WRITTEN REQUEST: Return each line of the listing that contains the string "from".

SUPPLIED DATA:
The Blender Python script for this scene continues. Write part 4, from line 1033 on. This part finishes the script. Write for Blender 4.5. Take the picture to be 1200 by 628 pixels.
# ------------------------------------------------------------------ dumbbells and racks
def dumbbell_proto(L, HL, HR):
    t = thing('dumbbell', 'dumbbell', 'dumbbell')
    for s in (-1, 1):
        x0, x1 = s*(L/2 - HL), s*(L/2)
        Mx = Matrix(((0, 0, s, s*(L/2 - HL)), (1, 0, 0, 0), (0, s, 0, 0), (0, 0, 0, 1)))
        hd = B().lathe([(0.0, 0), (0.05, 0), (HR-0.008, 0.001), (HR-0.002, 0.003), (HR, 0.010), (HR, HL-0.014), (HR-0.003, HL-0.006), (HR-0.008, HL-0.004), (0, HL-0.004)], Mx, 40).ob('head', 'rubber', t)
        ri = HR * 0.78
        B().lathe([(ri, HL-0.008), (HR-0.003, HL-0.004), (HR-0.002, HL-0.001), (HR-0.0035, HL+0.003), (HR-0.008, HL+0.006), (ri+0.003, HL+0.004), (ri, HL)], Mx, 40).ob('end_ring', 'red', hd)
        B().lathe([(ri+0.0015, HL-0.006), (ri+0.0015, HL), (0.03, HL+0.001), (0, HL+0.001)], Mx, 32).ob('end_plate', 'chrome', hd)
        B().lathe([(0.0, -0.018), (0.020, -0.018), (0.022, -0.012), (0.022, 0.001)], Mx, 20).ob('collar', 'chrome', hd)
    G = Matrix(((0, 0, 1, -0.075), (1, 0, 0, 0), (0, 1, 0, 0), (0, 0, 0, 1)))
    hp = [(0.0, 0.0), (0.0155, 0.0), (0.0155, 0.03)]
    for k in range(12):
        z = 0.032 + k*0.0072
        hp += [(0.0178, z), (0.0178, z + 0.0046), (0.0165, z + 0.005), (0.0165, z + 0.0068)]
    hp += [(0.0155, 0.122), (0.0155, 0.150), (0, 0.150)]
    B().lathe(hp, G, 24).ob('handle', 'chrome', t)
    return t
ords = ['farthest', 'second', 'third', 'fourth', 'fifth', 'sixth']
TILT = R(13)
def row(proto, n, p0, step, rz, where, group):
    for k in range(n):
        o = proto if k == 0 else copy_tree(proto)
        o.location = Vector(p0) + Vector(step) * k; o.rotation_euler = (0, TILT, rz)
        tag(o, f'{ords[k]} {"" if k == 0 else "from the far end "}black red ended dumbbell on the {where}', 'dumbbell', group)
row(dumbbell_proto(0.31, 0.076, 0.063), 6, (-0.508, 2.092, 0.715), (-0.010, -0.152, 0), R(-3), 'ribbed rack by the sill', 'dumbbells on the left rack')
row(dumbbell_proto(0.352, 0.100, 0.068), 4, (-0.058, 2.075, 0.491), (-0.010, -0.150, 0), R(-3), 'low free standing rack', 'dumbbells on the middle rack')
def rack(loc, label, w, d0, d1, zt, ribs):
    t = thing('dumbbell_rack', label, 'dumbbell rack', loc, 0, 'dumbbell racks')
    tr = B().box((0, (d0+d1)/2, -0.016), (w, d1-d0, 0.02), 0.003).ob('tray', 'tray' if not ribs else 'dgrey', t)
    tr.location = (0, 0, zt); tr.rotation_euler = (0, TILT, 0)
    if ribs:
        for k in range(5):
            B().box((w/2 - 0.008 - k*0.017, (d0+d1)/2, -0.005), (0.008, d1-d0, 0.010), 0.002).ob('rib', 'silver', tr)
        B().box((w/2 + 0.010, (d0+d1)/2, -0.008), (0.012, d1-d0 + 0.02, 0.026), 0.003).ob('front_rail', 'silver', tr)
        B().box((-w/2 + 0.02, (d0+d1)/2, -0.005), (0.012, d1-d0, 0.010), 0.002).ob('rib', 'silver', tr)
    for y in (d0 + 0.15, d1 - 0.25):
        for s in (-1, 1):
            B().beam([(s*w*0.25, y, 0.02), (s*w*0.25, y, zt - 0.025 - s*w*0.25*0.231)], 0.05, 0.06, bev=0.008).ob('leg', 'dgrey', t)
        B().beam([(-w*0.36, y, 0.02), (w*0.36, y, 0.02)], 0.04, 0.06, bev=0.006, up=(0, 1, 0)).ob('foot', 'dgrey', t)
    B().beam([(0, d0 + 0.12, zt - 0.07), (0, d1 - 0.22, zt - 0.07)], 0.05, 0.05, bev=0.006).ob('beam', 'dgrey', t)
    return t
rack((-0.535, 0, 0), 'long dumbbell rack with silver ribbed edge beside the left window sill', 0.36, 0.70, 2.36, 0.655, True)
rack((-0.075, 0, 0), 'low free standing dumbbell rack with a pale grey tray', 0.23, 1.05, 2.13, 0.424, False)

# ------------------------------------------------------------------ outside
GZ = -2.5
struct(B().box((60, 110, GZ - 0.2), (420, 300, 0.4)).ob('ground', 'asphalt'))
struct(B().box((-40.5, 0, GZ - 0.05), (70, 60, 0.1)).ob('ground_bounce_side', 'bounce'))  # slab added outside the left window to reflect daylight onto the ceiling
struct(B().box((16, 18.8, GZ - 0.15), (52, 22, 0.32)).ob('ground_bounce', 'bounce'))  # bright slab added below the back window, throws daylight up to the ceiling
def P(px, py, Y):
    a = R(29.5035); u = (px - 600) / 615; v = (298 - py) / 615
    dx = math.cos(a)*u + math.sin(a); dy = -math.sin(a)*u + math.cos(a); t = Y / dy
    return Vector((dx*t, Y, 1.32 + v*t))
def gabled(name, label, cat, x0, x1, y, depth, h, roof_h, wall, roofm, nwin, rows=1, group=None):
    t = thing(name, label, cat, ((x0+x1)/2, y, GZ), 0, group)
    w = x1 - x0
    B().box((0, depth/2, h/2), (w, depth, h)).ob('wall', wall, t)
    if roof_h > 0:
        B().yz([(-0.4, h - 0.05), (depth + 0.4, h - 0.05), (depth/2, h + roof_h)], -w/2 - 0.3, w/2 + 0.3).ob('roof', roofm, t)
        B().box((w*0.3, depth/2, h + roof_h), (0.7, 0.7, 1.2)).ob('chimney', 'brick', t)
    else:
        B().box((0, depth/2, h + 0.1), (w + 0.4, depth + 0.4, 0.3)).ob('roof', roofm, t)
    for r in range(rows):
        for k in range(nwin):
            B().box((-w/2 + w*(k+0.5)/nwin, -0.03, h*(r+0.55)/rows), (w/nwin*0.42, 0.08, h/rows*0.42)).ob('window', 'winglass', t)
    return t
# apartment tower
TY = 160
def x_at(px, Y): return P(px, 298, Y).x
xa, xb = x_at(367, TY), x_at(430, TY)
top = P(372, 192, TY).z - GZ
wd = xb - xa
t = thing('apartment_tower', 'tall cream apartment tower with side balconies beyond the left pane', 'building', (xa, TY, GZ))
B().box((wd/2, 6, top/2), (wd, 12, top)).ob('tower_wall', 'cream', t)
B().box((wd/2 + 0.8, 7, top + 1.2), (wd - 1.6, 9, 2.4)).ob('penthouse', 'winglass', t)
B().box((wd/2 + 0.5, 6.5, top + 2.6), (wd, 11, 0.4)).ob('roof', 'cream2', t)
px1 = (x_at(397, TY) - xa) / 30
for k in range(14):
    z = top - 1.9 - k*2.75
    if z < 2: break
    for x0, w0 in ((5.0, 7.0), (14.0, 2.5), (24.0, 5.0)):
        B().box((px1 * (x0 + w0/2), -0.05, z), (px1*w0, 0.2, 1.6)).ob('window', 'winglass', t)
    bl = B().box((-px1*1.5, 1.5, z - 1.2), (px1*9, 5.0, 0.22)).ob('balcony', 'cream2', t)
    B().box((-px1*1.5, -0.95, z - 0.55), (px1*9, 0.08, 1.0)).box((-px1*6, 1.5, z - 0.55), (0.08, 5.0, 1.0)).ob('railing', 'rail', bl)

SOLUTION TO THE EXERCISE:
The Blender Python script for this scene continues. Write part 4, from line 1033 on. This part finishes the script. Write for Blender 4.5. Take the picture to be 1200 by 628 pixels.
        tag(o, f'{ords[k]} {"" if k == 0 else "from the far end "}black red ended dumbbell on the {where}', 'dumbbell', group)